Sunday, November 29, 2009

Quality of Light

I've been thinking about the ineffable, sculptural quality of light.
When I was new to prepress, I would play a mental color game. The trick was to see a color on the world, like the dude across from me's baby puke green sweater, and try to guess the CMYK color breakdown of it. (C10Y20K2 for the sweater btw)
That game is smart and good exercise, but the color of light is only one aspect of it's quality.
For example, if I was color- correcting a photo of this waiting area it runs left to right yellow-green from the flourescent overheads to a more-nuetral-but-still casted daylight from the pane windows at right. I can imagine a correction curve layer in PS with a linear gradient mask.
But the world isn't a flat photo and the light is spilling in all around the place. Softer here by the wall, catching a diffuse cross from the far off opposite windows on right. Harsher and clearer in front of the counter, bouncing all over the white walls and ceiling, eaten up by the steel gray rug.
I want to better see the depth of the light.

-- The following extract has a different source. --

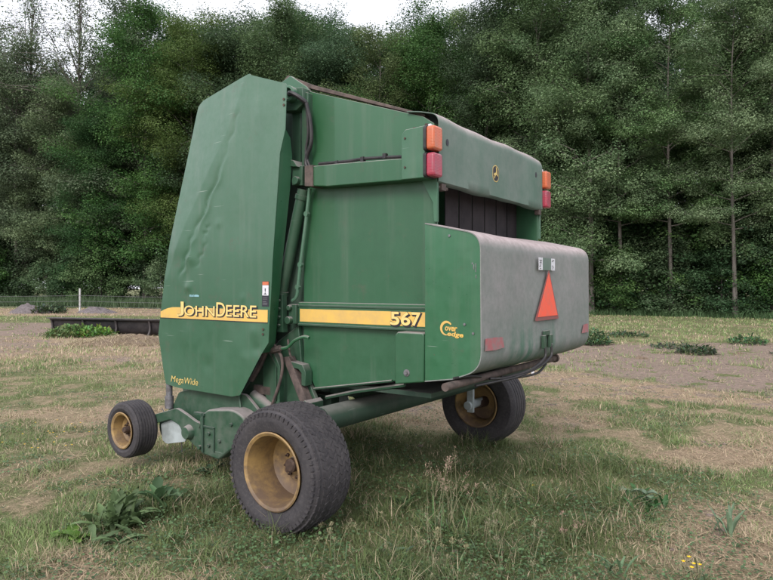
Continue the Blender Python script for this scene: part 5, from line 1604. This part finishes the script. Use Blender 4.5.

It fills up these areas heavily and floats lighter over there. I do a lot of macro work and big sky shots; I'm either up close or all open. There is a complex middle space that escapes me. When I shoot it, it never describes the depth of light correctly. There's something I'm missing.
Maybe it's in the metering, maybe it's related to depth of field. I need to explore further...

- Posted using BlogPress from my iPhone

1 comment:

  1. How light describes objects and elements in a landscape are two of my main interests as a painter. So this post is very interesting to me - despite different mediums we share some of the same concerns (what is light doing, and how can I capture something akin to what it is doing).

    Hope you see a lot of great light on your trip. I look forward to reading more of your posts.